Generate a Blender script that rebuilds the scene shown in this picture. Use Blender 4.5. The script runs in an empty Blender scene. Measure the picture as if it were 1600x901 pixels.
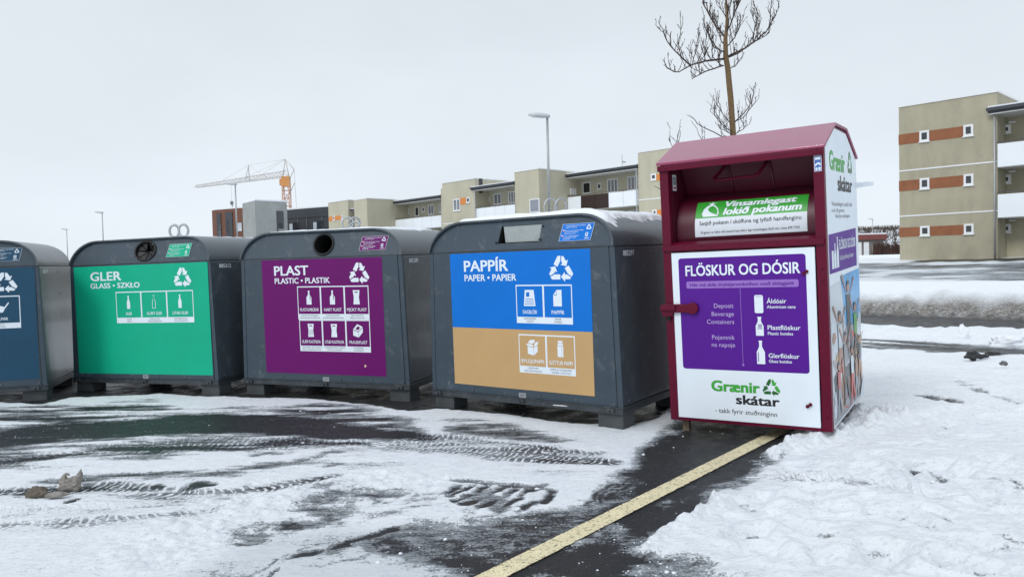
import bpy, bmesh, math, random
import numpy as np
from mathutils import Vector, Matrix, noise
random.seed(7)
R = math.radians
C = bpy.context.scene
COL = C.collection

# ------------------------------------------------------------------ camera
EYE = Vector((0, 0, 1.35))
PITCH, ROLL, FPX = 0.03354, -0.0249, 1178.9
_f = Vector((0, math.cos(PITCH), -math.sin(PITCH)))
_r = Vector((1, 0, 0)); _u = _r.cross(_f)
RT = _r * math.cos(ROLL) + _u * math.sin(ROLL)
UP = -_r * math.sin(ROLL) + _u * math.cos(ROLL)
cd = bpy.data.cameras.new('camera')
cam = bpy.data.objects.new('camera', cd); COL.objects.link(cam)
cd.sensor_width = 36; cd.lens = FPX * 36 / 1600; cd.clip_start = 0.05; cd.clip_end = 6000
M = Matrix((RT, UP, -_f)).transposed().to_4x4(); M.translation = EYE
cam.matrix_world = M
C.camera = cam

# ------------------------------------------------------------------ sky, sun, exposure
SUN_EL, SUN_AZ = R(40), R(222)      # azimuth measured clockwise from +Y: behind the camera, a little left
W = bpy.data.worlds.new('World'); C.world = W; W.use_nodes = True
nt = W.node_tree; nt.nodes.clear()
def wn(t, **k):
    n = nt.nodes.new(t)
    for a, b in k.items(): setattr(n, a, b)
    return n
wout = wn('ShaderNodeOutputWorld'); bg = wn('ShaderNodeBackground'); bg.inputs['Strength'].default_value = 0.1
sky = wn('ShaderNodeTexSky', sky_type='NISHITA', sun_disc=False, sun_elevation=SUN_EL, sun_rotation=SUN_AZ)
tc = wn('ShaderNodeTexCoord'); sep = wn('ShaderNodeSeparateXYZ'); nt.links.new(tc.outputs['Generated'], sep.inputs[0])
ramp = wn('ShaderNodeValToRGB')
cr = ramp.color_ramp
cr.elements[0].position = 0.0; cr.elements[0].color = (0.645, 0.70, 0.755, 1)
cr.elements[1].position = 1.0; cr.elements[1].color = (0.74, 0.80, 0.87, 1)
for p, c in ((0.06, (0.655, 0.71, 0.765, 1)), (0.2, (0.64, 0.685, 0.735, 1)), (0.34, (0.595, 0.65, 0.69, 1)), (0.6, (0.68, 0.74, 0.81, 1))):
    e = cr.elements.new(p); e.color = c
nt.links.new(sep.outputs['Z'], ramp.inputs[0])
mp = wn('ShaderNodeMapping'); mp.inputs['Scale'].default_value = (1.6, 1.6, 4.0)
nz = wn('ShaderNodeTexNoise'); nz.inputs['Scale'].default_value = 1.7; nz.inputs['Detail'].default_value = 4; nz.inputs['Roughness'].default_value = 0.5
nt.links.new(tc.outputs['Generated'], mp.inputs[0]); nt.links.new(mp.outputs[0], nz.inputs['Vector'])
mr = wn('ShaderNodeMapRange'); mr.inputs['From Min'].default_value = 0.3; mr.inputs['From Max'].default_value = 0.7
mr.inputs['To Min'].default_value = 12.1; mr.inputs['To Max'].default_value = 13.2
nt.links.new(nz.outputs['Fac'], mr.inputs['Value'])
sc = wn('ShaderNodeVectorMath', operation='SCALE')
nt.links.new(ramp.outputs[0], sc.inputs[0]); nt.links.new(mr.outputs[0], sc.inputs['Scale'])
mx = wn('ShaderNodeMix', data_type='RGBA'); mx.inputs[0].default_value = 0.94
nt.links.new(sky.outputs[0], mx.inputs[6]); nt.links.new(sc.outputs[0], mx.inputs[7])
nt.links.new(mx.outputs[2], bg.inputs['Color']); nt.links.new(bg.outputs[0], wout.inputs[0])

sd = bpy.data.lights.new('sun', 'SUN'); sd.energy = 1.2; sd.angle = R(16); sd.color = (1, 0.985, 0.97)
so = bpy.data.objects.new('sun', sd); COL.objects.link(so)
sdir = Vector((math.sin(SUN_AZ) * math.cos(SUN_EL), math.cos(SUN_AZ) * math.cos(SUN_EL), math.sin(SUN_EL)))
so.rotation_euler = sdir.to_track_quat('Z', 'Y').to_euler(); so.location = (0, 0, 40)

C.view_settings.view_transform = 'Standard'; C.view_settings.look = 'None'
C.view_settings.exposure = 0.0; C.view_settings.gamma = 1.0
C.render.engine = 'CYCLES'
C.cycles.max_bounces = 6

# ------------------------------------------------------------------ helpers
def ray(px, py): return (RT * (px - 800) - UP * (py - 450.5)) / FPX + _f
def at(px, py, Y):
    d = ray(px, py); return EYE + d * (Y / d.y)
def gp(px, py, z=0.0):
    d = ray(px, py); t = (z - 1.35) / d.z
    return (d.x * t, d.y * t)
def lin(r, g, b):
    f = lambda c: (c / 255 / 12.92) if c / 255 <= 0.04045 else ((c / 255 + 0.055) / 1.055) ** 2.4
    return (f(r), f(g), f(b))

_mats = {}
def mat(name, col, rough=0.5, metal=0.0, var=0.12, vscale=6.0, bump=0.0, bscale=80.0, spec=0.5, stain=None, coat=0.0, stretch=None, specks=None):
    if name in _mats: return _mats[name]
    m = bpy.data.materials.new(name); m.use_nodes = True
    t = m.node_tree; b = t.nodes['Principled BSDF']
    tcn = t.nodes.new('ShaderNodeTexCoord')
    src = tcn.outputs['Object']
    if stretch:
        mpn = t.nodes.new('ShaderNodeMapping'); mpn.inputs['Scale'].default_value = stretch
        t.links.new(src, mpn.inputs[0]); src = mpn.outputs[0]
    n = t.nodes.new('ShaderNodeTexNoise'); n.inputs['Scale'].default_value = vscale; n.inputs['Detail'].default_value = 6
    n.inputs['Roughness'].default_value = 0.6
    t.links.new(src, n.inputs['Vector'])
    rp = t.nodes.new('ShaderNodeValToRGB')
    rp.color_ramp.elements[0].position = 0.3; rp.color_ramp.elements[1].position = 0.72
    lo = [max(c * (1 - var), 0) for c in col]; hi = [min(c * (1 + var), 1) for c in col]
    rp.color_ramp.elements[0].color = (*lo, 1); rp.color_ramp.elements[1].color = (*hi, 1)
    t.links.new(n.outputs['Fac'], rp.inputs[0])
    out = rp.outputs[0]
    if stain:                                    # (colour, scale, amount): worn or dirty patches of their own shape
        n2 = t.nodes.new('ShaderNodeTexNoise'); n2.inputs['Scale'].default_value = stain[1]; n2.inputs['Detail'].default_value = 8
        n2.inputs['Roughness'].default_value = 0.7
        t.links.new(src, n2.inputs['Vector'])
        r2 = t.nodes.new('ShaderNodeMapRange'); r2.inputs['From Min'].default_value = stain[3] if len(stain) > 3 else 0.52; r2.inputs['From Max'].default_value = stain[4] if len(stain) > 3 else 0.78
        r2.inputs['To Max'].default_value = stain[2]
        t.links.new(n2.outputs['Fac'], r2.inputs['Value'])
        mxn = t.nodes.new('ShaderNodeMix'); mxn.data_type = 'RGBA'
        t.links.new(r2.outputs[0], mxn.inputs[0]); t.links.new(out, mxn.inputs[6]); mxn.inputs[7].default_value = (*stain[0], 1)
        out = mxn.outputs[2]
    if specks:                                   # (colour, scale, low, high): dried splashes and dust
        n4 = t.nodes.new('ShaderNodeTexNoise'); n4.inputs['Scale'].default_value = specks[1]; n4.inputs['Detail'].default_value = 9; n4.inputs['Roughness'].default_value = 0.78
        t.links.new(tcn.outputs['Object'], n4.inputs['Vector'])
        r4 = t.nodes.new('ShaderNodeMapRange'); r4.inputs['From Min'].default_value = specks[2]; r4.inputs['From Max'].default_value = specks[3]; r4.inputs['To Max'].default_value = 0.55
        t.links.new(n4.outputs['Fac'], r4.inputs['Value'])
        m4 = t.nodes.new('ShaderNodeMix'); m4.data_type = 'RGBA'
        t.links.new(r4.outputs[0], m4.inputs[0]); t.links.new(out, m4.inputs[6]); m4.inputs[7].default_value = (*specks[0], 1)
        out = m4.outputs[2]
    t.links.new(out, b.inputs['Base Color'])
    rr = t.nodes.new('ShaderNodeMapRange'); rr.inputs['To Min'].default_value = max(rough - 0.08, 0.02); rr.inputs['To Max'].default_value = min(rough + 0.1, 1)
    t.links.new(n.outputs['Fac'], rr.inputs['Value']); t.links.new(rr.outputs[0], b.inputs['Roughness'])
    b.inputs['Metallic'].default_value = metal
    b.inputs['Specular IOR Level'].default_value = spec
    if coat: b.inputs['Coat Weight'].default_value = coat; b.inputs['Coat Roughness'].default_value = 0.08
    if bump:
        n3 = t.nodes.new('ShaderNodeTexNoise'); n3.inputs['Scale'].default_value = bscale; n3.inputs['Detail'].default_value = 4
        t.links.new(src, n3.inputs['Vector'])
        bn = t.nodes.new('ShaderNodeBump'); bn.inputs['Strength'].default_value = bump; bn.inputs['Distance'].default_value = 0.01
        t.links.new(n3.outputs['Fac'], bn.inputs['Height']); t.links.new(bn.outputs[0], b.inputs['Normal'])
    _mats[name] = m
    return m

class MB:
    """collects shapes, then becomes ONE mesh object"""
    def __init__(s): s.v = []; s.f = []; s.m = []; s.sm = []
    def add(s, vs, fs, mi=0, smooth=False):
        o = len(s.v); s.v += [tuple(p) for p in vs]
        for f in fs: s.f.append([o + i for i in f]); s.m.append(mi); s.sm.append(smooth)
        return s
    def box(s, x0, x1, y0, y1, z0, z1, mi=0):
        v = [(x0, y0, z0), (x1, y0, z0), (x1, y1, z0), (x0, y1, z0), (x0, y0, z1), (x1, y0, z1), (x1, y1, z1), (x0, y1, z1)]
        return s.add(v, [(0, 3, 2, 1), (4, 5, 6, 7), (0, 1, 5, 4), (1, 2, 6, 5), (2, 3, 7, 6), (3, 0, 4, 7)], mi)
    def hexa(s, v, mi=0):
        return s.add(v, [(0, 3, 2, 1), (4, 5, 6, 7), (0, 1, 5, 4), (1, 2, 6, 5), (2, 3, 7, 6), (3, 0, 4, 7)], mi)
    def prism(s, pts, fr, d0, d1, mi=0, smooth=False):
        """polygon pts (a,b) mapped by fr(a,b,d) between depths d0 and d1"""
        n = len(pts)
        v = [fr(a, b, d0) for a, b in pts] + [fr(a, b, d1) for a, b in pts]
        s.add(v, [list(range(n)), list(range(2 * n - 1, n - 1, -1))], mi)
        o = len(s.v) - 2 * n
        for i in range(n):
            j = (i + 1) % n
            s.f.append([o + i, o + n + i, o + n + j, o + j]); s.m.append(mi); s.sm.append(smooth)
        return s
    def flat(s, pts, fr, d, mi=0):
        return s.add([fr(a, b, d) for a, b in pts], [list(range(len(pts)))], mi)
    def tube(s, path, rad, mi=0, n=8, cap=True, smooth=True):
        path = [Vector(p) for p in path]
        rads = rad if isinstance(rad, (list, tuple)) else [rad] * len(path)
        o = len(s.v); up = None
        for i, p in enumerate(path):
            t = (path[min(i + 1, len(path) - 1)] - path[max(i - 1, 0)]).normalized()
            if up is None:
                up = Vector((0, 0, 1)) if abs(t.z) < 0.9 else Vector((1, 0, 0))
            a = t.cross(up).normalized(); b = a.cross(t).normalized(); up = b
            for k in range(n):
                w = 2 * math.pi * k / n
                s.v.append(tuple(p + (a * math.cos(w) + b * math.sin(w)) * rads[i]))
        for i in range(len(path) - 1):
            for k in range(n):
                k2 = (k + 1) % n
                s.f.append([o + i * n + k, o + i * n + k2, o + (i + 1) * n + k2, o + (i + 1) * n + k]); s.m.append(mi); s.sm.append(smooth)
        if cap:
            s.f.append([o + k for k in range(n - 1, -1, -1)]); s.m.append(mi); s.sm.append(False)
            q = o + (len(path) - 1) * n
            s.f.append([q + k for k in range(n)]); s.m.append(mi); s.sm.append(False)
        return s
    def cyl(s, p0, p1, r, mi=0, n=16, r1=None):
        return s.tube([p0, p1], [r, r if r1 is None else r1], mi, n)
    def ring(s, c, ax, ay, R0, r, mi=0, n=28, k=8, sq=1.0):
        c = Vector(c); ax = Vector(ax).normalized(); ay = Vector(ay).normalized(); az = ax.cross(ay)
        o = len(s.v)
        for i in range(n):
            w = 2 * math.pi * i / n
            d = ax * math.cos(w) + ay * math.sin(w) * sq
            for j in range(k):
                q = 2 * math.pi * j / k
                s.v.append(tuple(c + d * R0 + (d.normalized() * math.cos(q) + az * math.sin(q)) * r))
        for i in range(n):
            for j in range(k):
                s.f.append([o + i * k + j, o + ((i + 1) % n) * k + j, o + ((i + 1) % n) * k + (j + 1) % k, o + i * k + (j + 1) % k]); s.m.append(mi); s.sm.append(True)
        return s
    def build(s, name, mats, parent=None, bevel=0.0, seg=2, fix=False):
        me = bpy.data.meshes.new(name); me.from_pydata(s.v, [], s.f)
        if not isinstance(mats, (list, tuple)): mats = [mats]
        for m in mats: me.materials.append(m)
        me.polygons.foreach_set('material_index', s.m); me.polygons.foreach_set('use_smooth', s.sm)
        if fix:
            bm = bmesh.new(); bm.from_mesh(me); bmesh.ops.recalc_face_normals(bm, faces=bm.faces); bm.to_mesh(me); bm.free()
        me.update()
        o = bpy.data.objects.new(name, me); COL.objects.link(o)
        if parent: o.parent = parent
        if bevel:
            b = o.modifiers.new('bevel', 'BEVEL'); b.width = bevel; b.segments = seg; b.limit_method = 'ANGLE'; b.angle_limit = R(40)
        return o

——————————

__Written problem__
Would you reproduce the lines above, from the very first through the line containing "C.camera = cam", exactly and without the pictures?

__Exercise response__
Generate a Blender script that rebuilds the scene shown in this picture. Use Blender 4.5. The script runs in an empty Blender scene. Measure the picture as if it were 1600x901 pixels.
import bpy, bmesh, math, random
import numpy as np
from mathutils import Vector, Matrix, noise
random.seed(7)
R = math.radians
C = bpy.context.scene
COL = C.collection

# ------------------------------------------------------------------ camera
EYE = Vector((0, 0, 1.35))
PITCH, ROLL, FPX = 0.03354, -0.0249, 1178.9
_f = Vector((0, math.cos(PITCH), -math.sin(PITCH)))
_r = Vector((1, 0, 0)); _u = _r.cross(_f)
RT = _r * math.cos(ROLL) + _u * math.sin(ROLL)
UP = -_r * math.sin(ROLL) + _u * math.cos(ROLL)
cd = bpy.data.cameras.new('camera')
cam = bpy.data.objects.new('camera', cd); COL.objects.link(cam)
cd.sensor_width = 36; cd.lens = FPX * 36 / 1600; cd.clip_start = 0.05; cd.clip_end = 6000
M = Matrix((RT, UP, -_f)).transposed().to_4x4(); M.translation = EYE
cam.matrix_world = M
C.camera = cam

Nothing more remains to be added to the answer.